Dec. 14 (NBD) -- As China continues to promote equity in education, a possible solution may have been found to expand access to good education for students in low-income regions in China.

Students of 248 high schools in less-developed areas in China have been taking classes from a prestigious school through live-streaming, according to an article published (in Chinese) on Thursday by China Youth Daily.

The program was launched in 2002 initiated by southwest China's Sichuan province and the educational authorities of Chengdu, the provincial capital of Sichuan. And the distance learning classes are run by an Internet company and Chengdu No. 7 High School, of which students are admitted in the top universities in China and prestigious universities across the world every year.

Well-situated in the area just a mile from the center of Chengdu, Chengdu No. 7 High School is more like a small beautiful university where students take piano and ukulele in music classes and posters on the glass curtain wall display information of contests hosted by Tsinghua University, the admission information of the Chinese University of Hong Kong, and solicitation notice of an independent music magazine.
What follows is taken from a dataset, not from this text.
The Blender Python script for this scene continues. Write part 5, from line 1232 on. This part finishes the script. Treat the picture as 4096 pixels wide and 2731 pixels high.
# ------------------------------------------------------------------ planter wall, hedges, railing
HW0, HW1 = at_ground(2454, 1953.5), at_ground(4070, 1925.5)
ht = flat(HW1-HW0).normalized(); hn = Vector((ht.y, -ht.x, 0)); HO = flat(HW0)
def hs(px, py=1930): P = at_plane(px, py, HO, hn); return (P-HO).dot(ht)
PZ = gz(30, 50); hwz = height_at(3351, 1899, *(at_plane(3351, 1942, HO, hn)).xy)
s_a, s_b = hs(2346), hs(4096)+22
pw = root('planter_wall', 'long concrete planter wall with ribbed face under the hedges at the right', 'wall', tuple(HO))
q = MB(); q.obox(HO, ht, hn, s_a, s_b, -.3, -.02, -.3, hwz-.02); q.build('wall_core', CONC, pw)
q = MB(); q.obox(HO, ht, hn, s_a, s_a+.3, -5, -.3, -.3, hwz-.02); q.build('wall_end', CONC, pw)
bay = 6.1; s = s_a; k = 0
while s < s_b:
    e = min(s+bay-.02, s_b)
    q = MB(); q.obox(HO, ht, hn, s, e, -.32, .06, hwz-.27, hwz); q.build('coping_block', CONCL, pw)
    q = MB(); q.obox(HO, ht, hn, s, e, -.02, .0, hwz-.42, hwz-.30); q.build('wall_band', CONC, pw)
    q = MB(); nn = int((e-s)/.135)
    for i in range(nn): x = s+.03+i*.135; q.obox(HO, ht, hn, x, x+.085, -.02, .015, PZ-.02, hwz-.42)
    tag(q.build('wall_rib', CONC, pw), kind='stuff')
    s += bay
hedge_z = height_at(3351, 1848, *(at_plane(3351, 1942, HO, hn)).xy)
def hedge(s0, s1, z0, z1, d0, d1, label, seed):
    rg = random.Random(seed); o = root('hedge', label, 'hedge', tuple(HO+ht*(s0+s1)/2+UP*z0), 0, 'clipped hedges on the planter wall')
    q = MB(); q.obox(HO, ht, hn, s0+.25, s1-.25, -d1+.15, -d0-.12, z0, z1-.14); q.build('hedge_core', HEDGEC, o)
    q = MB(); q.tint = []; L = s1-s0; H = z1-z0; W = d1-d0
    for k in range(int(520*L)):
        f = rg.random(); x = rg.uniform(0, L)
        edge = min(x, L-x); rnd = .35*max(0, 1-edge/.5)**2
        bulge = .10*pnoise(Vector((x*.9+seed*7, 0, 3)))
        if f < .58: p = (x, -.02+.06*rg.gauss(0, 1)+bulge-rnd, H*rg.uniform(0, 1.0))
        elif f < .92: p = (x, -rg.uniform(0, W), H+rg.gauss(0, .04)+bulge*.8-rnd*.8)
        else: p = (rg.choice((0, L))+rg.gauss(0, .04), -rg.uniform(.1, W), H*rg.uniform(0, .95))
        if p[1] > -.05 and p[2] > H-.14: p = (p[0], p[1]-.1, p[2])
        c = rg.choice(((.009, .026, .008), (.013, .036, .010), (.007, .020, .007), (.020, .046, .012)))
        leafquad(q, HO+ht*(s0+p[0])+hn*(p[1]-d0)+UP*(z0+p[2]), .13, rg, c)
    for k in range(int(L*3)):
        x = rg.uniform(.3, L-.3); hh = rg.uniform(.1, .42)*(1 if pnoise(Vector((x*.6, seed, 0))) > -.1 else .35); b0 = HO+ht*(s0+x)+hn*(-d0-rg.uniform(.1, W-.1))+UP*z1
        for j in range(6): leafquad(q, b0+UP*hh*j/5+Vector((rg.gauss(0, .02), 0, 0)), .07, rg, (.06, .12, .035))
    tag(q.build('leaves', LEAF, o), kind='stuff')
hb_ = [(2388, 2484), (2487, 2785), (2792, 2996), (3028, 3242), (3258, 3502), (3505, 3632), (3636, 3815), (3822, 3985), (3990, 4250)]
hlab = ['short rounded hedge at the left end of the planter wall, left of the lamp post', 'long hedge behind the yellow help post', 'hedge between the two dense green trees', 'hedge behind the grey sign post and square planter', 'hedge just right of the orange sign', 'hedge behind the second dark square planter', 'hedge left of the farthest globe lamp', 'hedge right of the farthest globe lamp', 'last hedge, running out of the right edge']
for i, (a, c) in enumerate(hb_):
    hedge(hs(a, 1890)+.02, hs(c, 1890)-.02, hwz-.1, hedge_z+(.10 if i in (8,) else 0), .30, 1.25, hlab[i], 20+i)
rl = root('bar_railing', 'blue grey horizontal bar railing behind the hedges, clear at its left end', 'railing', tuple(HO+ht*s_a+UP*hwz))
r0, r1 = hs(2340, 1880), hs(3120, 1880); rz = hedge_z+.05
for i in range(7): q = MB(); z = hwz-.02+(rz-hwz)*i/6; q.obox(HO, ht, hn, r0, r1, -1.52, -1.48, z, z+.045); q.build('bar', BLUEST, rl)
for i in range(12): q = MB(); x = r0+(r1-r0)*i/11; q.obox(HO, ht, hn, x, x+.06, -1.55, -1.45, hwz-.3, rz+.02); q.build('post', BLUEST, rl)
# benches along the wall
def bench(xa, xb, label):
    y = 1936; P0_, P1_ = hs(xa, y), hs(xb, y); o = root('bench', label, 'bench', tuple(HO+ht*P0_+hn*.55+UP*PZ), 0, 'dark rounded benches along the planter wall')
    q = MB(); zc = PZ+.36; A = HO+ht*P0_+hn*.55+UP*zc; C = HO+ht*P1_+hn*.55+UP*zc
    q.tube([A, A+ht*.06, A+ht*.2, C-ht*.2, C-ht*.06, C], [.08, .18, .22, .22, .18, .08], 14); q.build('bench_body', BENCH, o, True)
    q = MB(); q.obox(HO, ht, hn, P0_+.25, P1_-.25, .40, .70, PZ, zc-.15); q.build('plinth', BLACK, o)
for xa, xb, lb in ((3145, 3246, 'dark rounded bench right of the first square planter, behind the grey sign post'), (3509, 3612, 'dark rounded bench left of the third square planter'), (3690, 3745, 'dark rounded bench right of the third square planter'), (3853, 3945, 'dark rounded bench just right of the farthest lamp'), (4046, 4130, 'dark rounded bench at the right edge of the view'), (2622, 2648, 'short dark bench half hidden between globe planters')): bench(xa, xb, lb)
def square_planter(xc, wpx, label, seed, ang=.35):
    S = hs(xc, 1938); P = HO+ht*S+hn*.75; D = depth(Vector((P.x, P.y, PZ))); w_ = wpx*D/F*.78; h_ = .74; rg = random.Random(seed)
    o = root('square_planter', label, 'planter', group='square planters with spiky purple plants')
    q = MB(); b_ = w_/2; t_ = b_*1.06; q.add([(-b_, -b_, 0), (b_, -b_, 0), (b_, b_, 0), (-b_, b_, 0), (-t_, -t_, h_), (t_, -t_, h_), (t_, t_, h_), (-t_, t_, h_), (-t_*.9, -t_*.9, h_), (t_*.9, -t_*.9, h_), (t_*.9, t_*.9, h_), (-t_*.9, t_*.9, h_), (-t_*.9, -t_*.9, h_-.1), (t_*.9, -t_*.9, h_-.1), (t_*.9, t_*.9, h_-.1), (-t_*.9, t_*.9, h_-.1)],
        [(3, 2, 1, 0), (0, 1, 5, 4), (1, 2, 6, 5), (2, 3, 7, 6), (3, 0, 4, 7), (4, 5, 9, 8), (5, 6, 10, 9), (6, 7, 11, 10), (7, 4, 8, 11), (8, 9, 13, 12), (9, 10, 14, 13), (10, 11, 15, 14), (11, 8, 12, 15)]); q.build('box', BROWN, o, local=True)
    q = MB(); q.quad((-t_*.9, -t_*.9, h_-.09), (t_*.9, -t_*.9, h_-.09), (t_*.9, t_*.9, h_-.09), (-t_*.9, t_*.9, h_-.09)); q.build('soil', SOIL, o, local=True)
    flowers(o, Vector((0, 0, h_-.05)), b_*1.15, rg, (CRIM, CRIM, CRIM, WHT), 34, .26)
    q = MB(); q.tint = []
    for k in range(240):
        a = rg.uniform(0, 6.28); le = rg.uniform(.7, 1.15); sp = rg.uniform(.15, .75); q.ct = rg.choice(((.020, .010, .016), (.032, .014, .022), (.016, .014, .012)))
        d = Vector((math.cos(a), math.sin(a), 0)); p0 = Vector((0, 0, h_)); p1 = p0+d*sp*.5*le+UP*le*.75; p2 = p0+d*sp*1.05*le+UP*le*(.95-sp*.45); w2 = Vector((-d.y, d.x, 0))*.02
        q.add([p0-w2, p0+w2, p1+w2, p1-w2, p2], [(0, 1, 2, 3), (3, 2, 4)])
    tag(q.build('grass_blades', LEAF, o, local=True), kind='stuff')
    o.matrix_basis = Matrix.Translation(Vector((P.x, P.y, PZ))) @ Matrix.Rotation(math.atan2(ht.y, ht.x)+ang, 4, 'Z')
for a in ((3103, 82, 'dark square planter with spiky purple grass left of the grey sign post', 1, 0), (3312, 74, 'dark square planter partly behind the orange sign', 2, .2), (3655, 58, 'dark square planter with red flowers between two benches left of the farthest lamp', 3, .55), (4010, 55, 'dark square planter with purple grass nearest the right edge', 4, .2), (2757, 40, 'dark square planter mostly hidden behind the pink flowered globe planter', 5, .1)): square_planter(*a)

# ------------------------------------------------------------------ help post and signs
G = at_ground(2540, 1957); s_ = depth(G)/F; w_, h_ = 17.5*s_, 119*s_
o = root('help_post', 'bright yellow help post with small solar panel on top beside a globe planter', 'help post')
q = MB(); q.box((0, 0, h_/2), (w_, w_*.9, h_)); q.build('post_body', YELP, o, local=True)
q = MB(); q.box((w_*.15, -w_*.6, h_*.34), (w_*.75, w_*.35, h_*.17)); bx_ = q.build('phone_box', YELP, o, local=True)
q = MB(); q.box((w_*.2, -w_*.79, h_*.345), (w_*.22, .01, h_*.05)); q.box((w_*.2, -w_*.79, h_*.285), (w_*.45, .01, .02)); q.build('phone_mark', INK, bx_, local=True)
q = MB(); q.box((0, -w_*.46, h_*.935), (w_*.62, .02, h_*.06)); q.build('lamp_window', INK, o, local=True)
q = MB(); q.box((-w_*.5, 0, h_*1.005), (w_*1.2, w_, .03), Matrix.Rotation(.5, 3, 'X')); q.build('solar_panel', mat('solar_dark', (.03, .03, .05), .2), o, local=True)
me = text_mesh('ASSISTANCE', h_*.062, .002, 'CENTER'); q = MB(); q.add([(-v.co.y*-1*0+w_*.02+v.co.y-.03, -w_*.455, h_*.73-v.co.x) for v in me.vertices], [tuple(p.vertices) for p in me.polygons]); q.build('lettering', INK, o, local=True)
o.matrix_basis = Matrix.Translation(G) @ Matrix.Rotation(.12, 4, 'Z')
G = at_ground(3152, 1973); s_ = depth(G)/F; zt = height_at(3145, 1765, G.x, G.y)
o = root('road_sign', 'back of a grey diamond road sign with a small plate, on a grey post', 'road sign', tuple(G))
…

The live-streaming screens bring the educational resources of this prestigious high school closer to students in less-developed areas thousands of miles away. It's like two seeming parallel lines finally meet.

For the past 16 years since the program commences, a total of 72,000 students have walked through the 3-year high-school learning with Chengdu No. 7 High School through videos, according to Wang Hongjie who is in charge of the program. Most of them have enrolled in undergraduate courses and 88 have made their way into Tsinghua, one of the best universities in China.

As Wang said, it feels like that the program lights up a well and drops a rope, and then people in the well start to see the sky and begin to climb up as hard as they can.

In order to see those amazing results in person, the author of the China Youth Daily's feature Cheng Mengchao visited Luquan No.1 High School in the poverty-stricken county Luquan in Yunnan province.

The live-streaming learning program brings about pressure as well as motivation for teachers and students.

A teacher at Luquan No. 1 High School told Cheng, "since students here get to compare our classes with those delivered at Chengdu No. 7 High School, we teachers should change accordingly, or students may talk."

While failing to keep up the pace of the courses of Chengdu No.7 High School at the beginning and watching those "genius" at the other end of the screen studying and playing hard, and planning their after-school tutoring, many students in Luquan county at first doubt themselves but later find directions and study hard to catch up.

"Students at both ends of the live-streaming screens are happy," said Wang Hongjie.

Education has long been viewed as the key to alleviate and even end poverty.

Will live-streaming classes change the destiny of the students participating in the program? Nobody can give a definite answer, but at least this offers a possibility.